Seventy percent of Protestants who attend church weekly voted for Bush, Peach reported, as did 55 percent of Catholics.

Copanelists Douglas Tanner of the Faith and Politics Institute and Rabbi Jack Moline, former president of the Washington Board of Rabbis, joined Peach, focusing their remarks on the impact of religion on the recent U.S. presidential election.
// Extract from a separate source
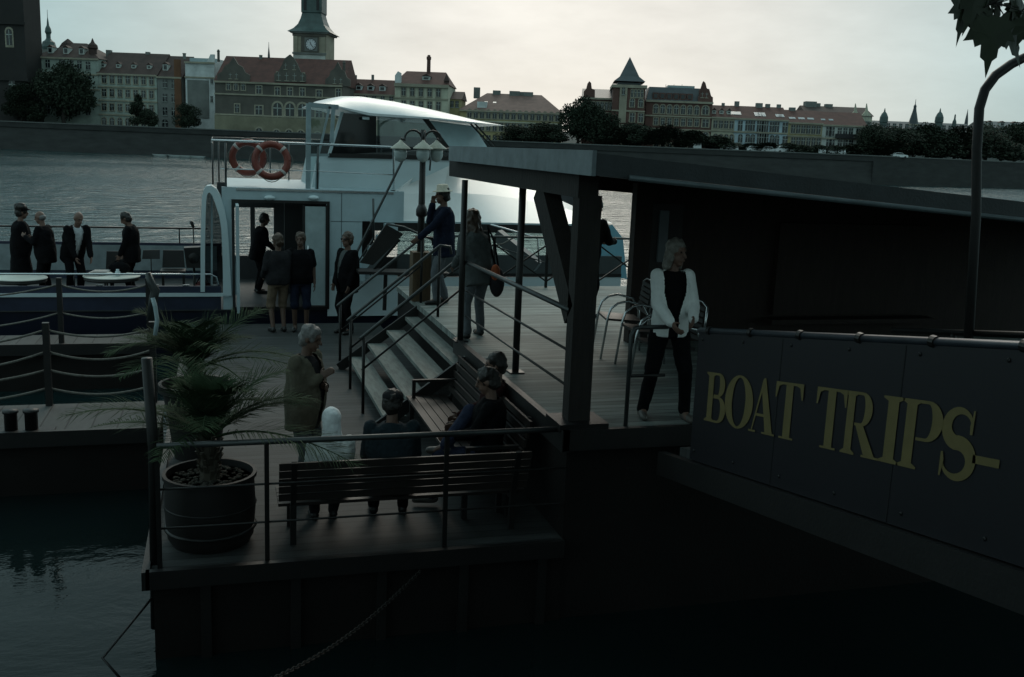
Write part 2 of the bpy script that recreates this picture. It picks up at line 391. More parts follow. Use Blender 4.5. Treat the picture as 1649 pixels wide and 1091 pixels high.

Tanner and Moline stressed that religion should act as a uniter, not a divider, when it comes to politics.

“Religious values are supposed to bring people together,” said Tanner, noting that, in reality, religion is often polarizing in the political arena.

Moline added that if places of worship are going to be of influence in the voting booth, people of different faiths need to be open to one another’s opinions.

“The division of this country to red and blue is no more healthy than the division of this country to black and white,” he said.

Moline also said that religion is a vehicle for reconciliation and healing. “I call it the Kumbiyah factor—the idea that I can put my left arm around someone whose theology I can’t stand and my right arm around someone whose theology I happen to agree with and proclaim, ‘We’re all in this together.’”

Moving the discussion to “religious law making”—the idea that people of faith often make public policy decisions based on their religious convictions—Peach noted that using religious grounds for political decisions is alienating and fractures political collaboration.

“Lawmakers who rely on their faith are potentially infringing on the rights of other citizens,” Peach, professor of philosophy and religion at the College of Arts and Sciences, said. “On the other hand, if we tell lawmakers they must vote on secular reasons, we infringe on their First Amendment right to freedom of religion.

“Religious beliefs do play a very important role in public life,” she concluded, “but they are inappropriate in public policy.”